Cohen’s challenge was to construct a building to fit the awkward triangular site earmarked for the expansion. The result is a work of complex geometry and light-filled space, punctuated by the “Lightfall,” a 27-meter-tall atrium that spirals through subtly twisting walls of different levels.

“The museum’s program set the challenge of providing several floors of large, neutral, rectangular galleries within a tight, idiosyncratic, triangular site. The solution we proposed was to ‘square the triangle’ by constructing the levels on different axes, which deviate significantly from floor to floor and are unified by the Lightfall,” explained Cohen.

“This decision enabled us to combine two seemingly irreconcilable paradigms of the contemporary art museum: the museum of neutral white boxes, which provides optimal, flexible space for the exhibition of art, and the museum of spectacle, which moves visitors and offers a remarkable social experience,” said Cohen.

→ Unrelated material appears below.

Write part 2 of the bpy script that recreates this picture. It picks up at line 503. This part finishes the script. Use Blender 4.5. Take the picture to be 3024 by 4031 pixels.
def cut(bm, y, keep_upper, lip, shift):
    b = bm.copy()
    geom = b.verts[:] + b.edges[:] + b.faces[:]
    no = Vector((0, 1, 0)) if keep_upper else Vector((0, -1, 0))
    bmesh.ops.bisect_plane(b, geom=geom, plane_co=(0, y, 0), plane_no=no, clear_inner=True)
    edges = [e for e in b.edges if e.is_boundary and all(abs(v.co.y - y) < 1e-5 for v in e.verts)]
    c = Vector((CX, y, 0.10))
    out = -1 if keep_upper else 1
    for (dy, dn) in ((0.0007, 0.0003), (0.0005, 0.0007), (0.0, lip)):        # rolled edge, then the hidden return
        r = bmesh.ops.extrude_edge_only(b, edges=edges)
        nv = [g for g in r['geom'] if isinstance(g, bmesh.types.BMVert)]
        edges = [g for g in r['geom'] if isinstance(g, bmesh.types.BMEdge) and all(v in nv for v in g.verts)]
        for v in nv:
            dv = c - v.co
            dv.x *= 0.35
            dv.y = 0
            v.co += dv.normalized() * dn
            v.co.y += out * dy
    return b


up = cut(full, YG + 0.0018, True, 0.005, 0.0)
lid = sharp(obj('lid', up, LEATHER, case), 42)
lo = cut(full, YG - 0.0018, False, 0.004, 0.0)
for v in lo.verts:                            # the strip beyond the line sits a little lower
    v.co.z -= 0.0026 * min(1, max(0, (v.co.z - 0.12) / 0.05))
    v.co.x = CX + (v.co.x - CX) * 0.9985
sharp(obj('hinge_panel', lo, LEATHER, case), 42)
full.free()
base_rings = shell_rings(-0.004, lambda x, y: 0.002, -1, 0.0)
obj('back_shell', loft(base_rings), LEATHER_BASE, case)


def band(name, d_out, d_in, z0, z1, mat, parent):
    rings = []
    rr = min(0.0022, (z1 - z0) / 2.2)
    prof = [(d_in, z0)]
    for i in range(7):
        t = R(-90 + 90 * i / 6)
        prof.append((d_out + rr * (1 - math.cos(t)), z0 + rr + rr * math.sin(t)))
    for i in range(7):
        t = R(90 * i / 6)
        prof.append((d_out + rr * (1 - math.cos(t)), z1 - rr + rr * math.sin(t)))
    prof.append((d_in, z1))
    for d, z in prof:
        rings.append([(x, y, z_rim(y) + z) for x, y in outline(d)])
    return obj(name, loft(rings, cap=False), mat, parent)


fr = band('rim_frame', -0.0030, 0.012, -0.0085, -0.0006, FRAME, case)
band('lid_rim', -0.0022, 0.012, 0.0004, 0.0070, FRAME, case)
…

The architectural competition for the new wing was conducted in the first half of 2003. Design development began in 2005, and the groundbreaking was held in 2007.

Israeli art on international map

Before the Amir building was added to the Tel Aviv Museum of Art, much of the institution’s collection was kept in storage.

The museum houses works by more than a dozen world masters — including Vincent Van Gogh, Amadeo Modigliani, and Pablo Picasso — as well as one of the world’s largest collections of Israeli art.

Amir Wing at dusk

Photo by Amit Geron
The Amir wing at dusk.

“Our job is not to keep art in storage as has been the case until now, but rather to expose the art in the right context,” Lurie tells ISRAEL21c.

“We feel privileged to have been able to advance the work of the Tel Aviv Museum of Art, an institution that is truly at the heart of Israel’s creative community,” said Paul Amir, the Los Angeles-based real-estate developer and philanthropist who with his wife Herta provided the naming gift for the building. “With the ability to showcase the work of Israel’s artists as never before, the museum now has the potential to step up to a prominent new role on the international scene, to the benefit of everyone.”

It is said that Israel has the highest number of museums per capita in the world. And while Israelis are interested in their homegrown art, the inaugural ceremony for the new wing once again proved that Israeli art has an international allure.

“There’s no doubt that Israeli artists are known around the world,” says Lurie, “from our old masters Reuven Rubin and Mordechai Ardon to contemporary artists like Sigalit Landau and Michal Rovner. We might not be on top of the world but relatively speaking our exposure and reputation is very good. And now Israeli artists have a new home.”